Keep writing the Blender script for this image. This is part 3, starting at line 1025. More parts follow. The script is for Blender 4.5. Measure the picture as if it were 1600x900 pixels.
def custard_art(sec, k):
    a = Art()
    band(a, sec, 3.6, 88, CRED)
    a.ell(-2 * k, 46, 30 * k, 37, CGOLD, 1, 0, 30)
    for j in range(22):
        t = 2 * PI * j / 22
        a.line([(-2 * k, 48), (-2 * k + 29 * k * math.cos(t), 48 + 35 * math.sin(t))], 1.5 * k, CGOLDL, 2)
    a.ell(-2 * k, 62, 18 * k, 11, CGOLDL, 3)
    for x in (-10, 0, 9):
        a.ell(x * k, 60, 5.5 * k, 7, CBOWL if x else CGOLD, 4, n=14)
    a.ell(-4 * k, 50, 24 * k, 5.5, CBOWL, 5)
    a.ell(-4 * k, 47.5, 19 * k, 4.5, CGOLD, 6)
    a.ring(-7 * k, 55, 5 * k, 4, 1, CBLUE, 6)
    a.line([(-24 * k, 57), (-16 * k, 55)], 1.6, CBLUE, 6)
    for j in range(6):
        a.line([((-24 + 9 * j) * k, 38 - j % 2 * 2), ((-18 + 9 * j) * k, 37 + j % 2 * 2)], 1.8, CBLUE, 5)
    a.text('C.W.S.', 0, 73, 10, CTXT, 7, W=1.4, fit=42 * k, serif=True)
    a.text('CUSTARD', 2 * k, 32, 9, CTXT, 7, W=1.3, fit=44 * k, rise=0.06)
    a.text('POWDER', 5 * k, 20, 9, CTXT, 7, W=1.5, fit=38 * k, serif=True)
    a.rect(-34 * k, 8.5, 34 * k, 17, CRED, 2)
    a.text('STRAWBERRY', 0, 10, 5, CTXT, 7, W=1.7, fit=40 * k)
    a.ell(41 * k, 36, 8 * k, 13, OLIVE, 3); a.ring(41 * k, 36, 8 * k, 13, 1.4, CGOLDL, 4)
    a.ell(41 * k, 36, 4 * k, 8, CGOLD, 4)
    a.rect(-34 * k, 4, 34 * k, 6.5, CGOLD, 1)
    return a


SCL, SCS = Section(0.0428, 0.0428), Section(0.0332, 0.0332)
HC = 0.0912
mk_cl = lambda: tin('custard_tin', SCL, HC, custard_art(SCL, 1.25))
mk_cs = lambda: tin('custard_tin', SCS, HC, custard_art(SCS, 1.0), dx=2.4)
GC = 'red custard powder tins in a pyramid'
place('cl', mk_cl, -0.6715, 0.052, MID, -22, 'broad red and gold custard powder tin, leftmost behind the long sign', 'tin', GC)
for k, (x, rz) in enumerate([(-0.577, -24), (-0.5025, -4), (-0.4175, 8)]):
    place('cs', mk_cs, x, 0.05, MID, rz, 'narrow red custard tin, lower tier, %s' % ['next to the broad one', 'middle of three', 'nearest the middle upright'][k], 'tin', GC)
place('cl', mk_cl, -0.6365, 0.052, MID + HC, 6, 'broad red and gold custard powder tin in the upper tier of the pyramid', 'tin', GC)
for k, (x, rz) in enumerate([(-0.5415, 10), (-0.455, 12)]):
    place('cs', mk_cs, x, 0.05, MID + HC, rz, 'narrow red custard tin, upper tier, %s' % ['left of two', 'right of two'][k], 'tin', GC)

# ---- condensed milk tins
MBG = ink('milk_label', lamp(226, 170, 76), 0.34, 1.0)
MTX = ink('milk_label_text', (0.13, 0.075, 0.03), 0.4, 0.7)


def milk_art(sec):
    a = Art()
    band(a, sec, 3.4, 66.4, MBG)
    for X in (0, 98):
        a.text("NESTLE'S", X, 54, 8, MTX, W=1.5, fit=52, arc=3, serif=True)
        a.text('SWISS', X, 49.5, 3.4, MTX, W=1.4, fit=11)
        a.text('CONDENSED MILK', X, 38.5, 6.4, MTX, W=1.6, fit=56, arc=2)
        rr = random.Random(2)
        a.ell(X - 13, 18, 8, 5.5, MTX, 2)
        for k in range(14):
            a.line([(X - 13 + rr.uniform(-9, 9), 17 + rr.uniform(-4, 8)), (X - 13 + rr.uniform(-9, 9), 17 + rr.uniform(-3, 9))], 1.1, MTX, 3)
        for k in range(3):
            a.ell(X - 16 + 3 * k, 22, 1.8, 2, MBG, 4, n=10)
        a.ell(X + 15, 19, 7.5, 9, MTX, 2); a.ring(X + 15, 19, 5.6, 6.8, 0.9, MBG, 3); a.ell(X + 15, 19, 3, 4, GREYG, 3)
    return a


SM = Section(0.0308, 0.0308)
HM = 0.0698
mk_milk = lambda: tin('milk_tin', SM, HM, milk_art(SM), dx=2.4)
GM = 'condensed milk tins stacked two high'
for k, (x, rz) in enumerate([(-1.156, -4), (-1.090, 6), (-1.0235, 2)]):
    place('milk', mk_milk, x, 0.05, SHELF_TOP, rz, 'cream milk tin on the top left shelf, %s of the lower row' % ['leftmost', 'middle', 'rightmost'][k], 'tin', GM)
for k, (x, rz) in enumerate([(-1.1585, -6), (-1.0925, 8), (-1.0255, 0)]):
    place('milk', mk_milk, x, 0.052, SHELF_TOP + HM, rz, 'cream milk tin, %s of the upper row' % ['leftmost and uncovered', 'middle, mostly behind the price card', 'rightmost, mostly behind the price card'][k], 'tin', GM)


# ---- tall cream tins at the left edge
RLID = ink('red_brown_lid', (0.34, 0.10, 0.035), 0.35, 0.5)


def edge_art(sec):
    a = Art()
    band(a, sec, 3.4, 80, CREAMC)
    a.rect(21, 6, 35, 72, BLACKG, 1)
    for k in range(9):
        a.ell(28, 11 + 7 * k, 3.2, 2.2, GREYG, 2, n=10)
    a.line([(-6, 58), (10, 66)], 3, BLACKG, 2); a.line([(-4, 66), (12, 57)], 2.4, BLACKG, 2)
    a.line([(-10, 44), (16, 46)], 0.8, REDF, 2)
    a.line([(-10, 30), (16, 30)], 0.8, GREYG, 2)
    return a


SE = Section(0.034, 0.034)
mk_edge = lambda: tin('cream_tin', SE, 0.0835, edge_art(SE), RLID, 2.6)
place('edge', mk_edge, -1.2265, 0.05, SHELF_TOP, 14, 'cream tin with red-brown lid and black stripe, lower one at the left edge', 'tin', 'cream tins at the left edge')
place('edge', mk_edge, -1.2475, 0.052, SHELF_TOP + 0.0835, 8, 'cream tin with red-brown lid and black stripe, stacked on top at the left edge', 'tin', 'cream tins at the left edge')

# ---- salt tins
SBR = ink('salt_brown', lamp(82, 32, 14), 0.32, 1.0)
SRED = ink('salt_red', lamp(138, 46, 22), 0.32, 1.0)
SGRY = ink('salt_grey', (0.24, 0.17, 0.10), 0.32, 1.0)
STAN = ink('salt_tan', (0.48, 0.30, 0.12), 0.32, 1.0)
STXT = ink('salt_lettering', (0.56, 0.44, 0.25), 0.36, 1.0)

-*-

What the exercise asks: All of the data needs to be printed once more, exactly.

Solved exercise:
Keep writing the Blender script for this image. This is part 3, starting at line 1025. More parts follow. The script is for Blender 4.5. Measure the picture as if it were 1600x900 pixels.
def custard_art(sec, k):
    a = Art()
    band(a, sec, 3.6, 88, CRED)
    a.ell(-2 * k, 46, 30 * k, 37, CGOLD, 1, 0, 30)
    for j in range(22):
        t = 2 * PI * j / 22
        a.line([(-2 * k, 48), (-2 * k + 29 * k * math.cos(t), 48 + 35 * math.sin(t))], 1.5 * k, CGOLDL, 2)
    a.ell(-2 * k, 62, 18 * k, 11, CGOLDL, 3)
    for x in (-10, 0, 9):
        a.ell(x * k, 60, 5.5 * k, 7, CBOWL if x else CGOLD, 4, n=14)
    a.ell(-4 * k, 50, 24 * k, 5.5, CBOWL, 5)
    a.ell(-4 * k, 47.5, 19 * k, 4.5, CGOLD, 6)
    a.ring(-7 * k, 55, 5 * k, 4, 1, CBLUE, 6)
    a.line([(-24 * k, 57), (-16 * k, 55)], 1.6, CBLUE, 6)
    for j in range(6):
        a.line([((-24 + 9 * j) * k, 38 - j % 2 * 2), ((-18 + 9 * j) * k, 37 + j % 2 * 2)], 1.8, CBLUE, 5)
    a.text('C.W.S.', 0, 73, 10, CTXT, 7, W=1.4, fit=42 * k, serif=True)
    a.text('CUSTARD', 2 * k, 32, 9, CTXT, 7, W=1.3, fit=44 * k, rise=0.06)
    a.text('POWDER', 5 * k, 20, 9, CTXT, 7, W=1.5, fit=38 * k, serif=True)
    a.rect(-34 * k, 8.5, 34 * k, 17, CRED, 2)
    a.text('STRAWBERRY', 0, 10, 5, CTXT, 7, W=1.7, fit=40 * k)
    a.ell(41 * k, 36, 8 * k, 13, OLIVE, 3); a.ring(41 * k, 36, 8 * k, 13, 1.4, CGOLDL, 4)
    a.ell(41 * k, 36, 4 * k, 8, CGOLD, 4)
    a.rect(-34 * k, 4, 34 * k, 6.5, CGOLD, 1)
    return a


SCL, SCS = Section(0.0428, 0.0428), Section(0.0332, 0.0332)
HC = 0.0912
mk_cl = lambda: tin('custard_tin', SCL, HC, custard_art(SCL, 1.25))
mk_cs = lambda: tin('custard_tin', SCS, HC, custard_art(SCS, 1.0), dx=2.4)
GC = 'red custard powder tins in a pyramid'
place('cl', mk_cl, -0.6715, 0.052, MID, -22, 'broad red and gold custard powder tin, leftmost behind the long sign', 'tin', GC)
for k, (x, rz) in enumerate([(-0.577, -24), (-0.5025, -4), (-0.4175, 8)]):
    place('cs', mk_cs, x, 0.05, MID, rz, 'narrow red custard tin, lower tier, %s' % ['next to the broad one', 'middle of three', 'nearest the middle upright'][k], 'tin', GC)
place('cl', mk_cl, -0.6365, 0.052, MID + HC, 6, 'broad red and gold custard powder tin in the upper tier of the pyramid', 'tin', GC)
for k, (x, rz) in enumerate([(-0.5415, 10), (-0.455, 12)]):
    place('cs', mk_cs, x, 0.05, MID + HC, rz, 'narrow red custard tin, upper tier, %s' % ['left of two', 'right of two'][k], 'tin', GC)

# ---- condensed milk tins
MBG = ink('milk_label', lamp(226, 170, 76), 0.34, 1.0)
MTX = ink('milk_label_text', (0.13, 0.075, 0.03), 0.4, 0.7)


def milk_art(sec):
    a = Art()
    band(a, sec, 3.4, 66.4, MBG)
    for X in (0, 98):
        a.text("NESTLE'S", X, 54, 8, MTX, W=1.5, fit=52, arc=3, serif=True)
        a.text('SWISS', X, 49.5, 3.4, MTX, W=1.4, fit=11)
        a.text('CONDENSED MILK', X, 38.5, 6.4, MTX, W=1.6, fit=56, arc=2)
        rr = random.Random(2)
        a.ell(X - 13, 18, 8, 5.5, MTX, 2)
        for k in range(14):
            a.line([(X - 13 + rr.uniform(-9, 9), 17 + rr.uniform(-4, 8)), (X - 13 + rr.uniform(-9, 9), 17 + rr.uniform(-3, 9))], 1.1, MTX, 3)
        for k in range(3):
            a.ell(X - 16 + 3 * k, 22, 1.8, 2, MBG, 4, n=10)
        a.ell(X + 15, 19, 7.5, 9, MTX, 2); a.ring(X + 15, 19, 5.6, 6.8, 0.9, MBG, 3); a.ell(X + 15, 19, 3, 4, GREYG, 3)
    return a


SM = Section(0.0308, 0.0308)
HM = 0.0698
mk_milk = lambda: tin('milk_tin', SM, HM, milk_art(SM), dx=2.4)
GM = 'condensed milk tins stacked two high'
for k, (x, rz) in enumerate([(-1.156, -4), (-1.090, 6), (-1.0235, 2)]):
    place('milk', mk_milk, x, 0.05, SHELF_TOP, rz, 'cream milk tin on the top left shelf, %s of the lower row' % ['leftmost', 'middle', 'rightmost'][k], 'tin', GM)
for k, (x, rz) in enumerate([(-1.1585, -6), (-1.0925, 8), (-1.0255, 0)]):
    place('milk', mk_milk, x, 0.052, SHELF_TOP + HM, rz, 'cream milk tin, %s of the upper row' % ['leftmost and uncovered', 'middle, mostly behind the price card', 'rightmost, mostly behind the price card'][k], 'tin', GM)


# ---- tall cream tins at the left edge
RLID = ink('red_brown_lid', (0.34, 0.10, 0.035), 0.35, 0.5)


def edge_art(sec):
    a = Art()
    band(a, sec, 3.4, 80, CREAMC)
    a.rect(21, 6, 35, 72, BLACKG, 1)
    for k in range(9):
        a.ell(28, 11 + 7 * k, 3.2, 2.2, GREYG, 2, n=10)
    a.line([(-6, 58), (10, 66)], 3, BLACKG, 2); a.line([(-4, 66), (12, 57)], 2.4, BLACKG, 2)
    a.line([(-10, 44), (16, 46)], 0.8, REDF, 2)
    a.line([(-10, 30), (16, 30)], 0.8, GREYG, 2)
    return a


SE = Section(0.034, 0.034)
mk_edge = lambda: tin('cream_tin', SE, 0.0835, edge_art(SE), RLID, 2.6)
place('edge', mk_edge, -1.2265, 0.05, SHELF_TOP, 14, 'cream tin with red-brown lid and black stripe, lower one at the left edge', 'tin', 'cream tins at the left edge')
place('edge', mk_edge, -1.2475, 0.052, SHELF_TOP + 0.0835, 8, 'cream tin with red-brown lid and black stripe, stacked on top at the left edge', 'tin', 'cream tins at the left edge')

# ---- salt tins
SBR = ink('salt_brown', lamp(82, 32, 14), 0.32, 1.0)
SRED = ink('salt_red', lamp(138, 46, 22), 0.32, 1.0)
SGRY = ink('salt_grey', (0.24, 0.17, 0.10), 0.32, 1.0)
STAN = ink('salt_tan', (0.48, 0.30, 0.12), 0.32, 1.0)
STXT = ink('salt_lettering', (0.56, 0.44, 0.25), 0.36, 1.0)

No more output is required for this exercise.